Tuesday, August 20, 2013

My moment of internet fame coincided with a trip to the Hamptons, passing through New York both ways.  I found myself indulging in a look at paths not taken in the past, rising vaguely above me like the city skyline, towers of mysterious activity and adulthood and real jobs, the hedgerows of time closing in on me, my life like the song, "The Days of Wine and Roses."  Not necessarily a healthy proposition to dwell in the past, obviously, but a conscious thinker is inevitably aware of the thoughts in his head, even as he might not be able to control them.

The neat access point to adulthood and big cities is after college.  I chucked all that fresh opportunity away, at least I think somedays.  But was my path directed, in part, by a lack of something, a deficit of oxytocin that led to unhealthy behaviors of the sort that got me into the restaurant business. I fell into a cycle, of some form of work, stress, the seeking of quelling the stress, and the resulting depression (if not combined with an actual headache) the next morning which itself led me to write, as writing is an attempt to get the good chemistry flowing in the brain if not simply the reflection of some kind of dopamine imbalance.  I felt like I'd fallen into a vicious cycle, that made health hard to come by, as if there were some kind of powerlessness about getting out of such a routine.  Healthy things like yoga and calming aerobic exercise, those always help.  They improve self-confidence.

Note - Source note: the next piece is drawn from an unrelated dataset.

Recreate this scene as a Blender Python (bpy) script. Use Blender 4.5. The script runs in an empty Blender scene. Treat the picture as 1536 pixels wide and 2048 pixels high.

But the lacking of good chemistry led to the background of the book I wrote, about a self-perpetuating situation, an unintentional misunderstanding that did not get addressed, two young people almost comically denying each other the oxytocin of a good friendly meaningful hug.  The writing, the effort to understand, work on that which I have a psychological issue over, led to the work I do.  But writing about it didn't seem to really help.  It didn't solve anything.  Like other parts of my professional life, it revealed a lack of a plan where everyone else in the world does have a plan.  Who could blame me for trying to find through my own readings that maybe there is a way out of such a mess, related to its initial causes, for whom no one is to blame but the chemistry of the creature.

In the end, the final analysis, I hope one writes not so much to whine, but to, perhaps in some crude and unprofessional way, to share.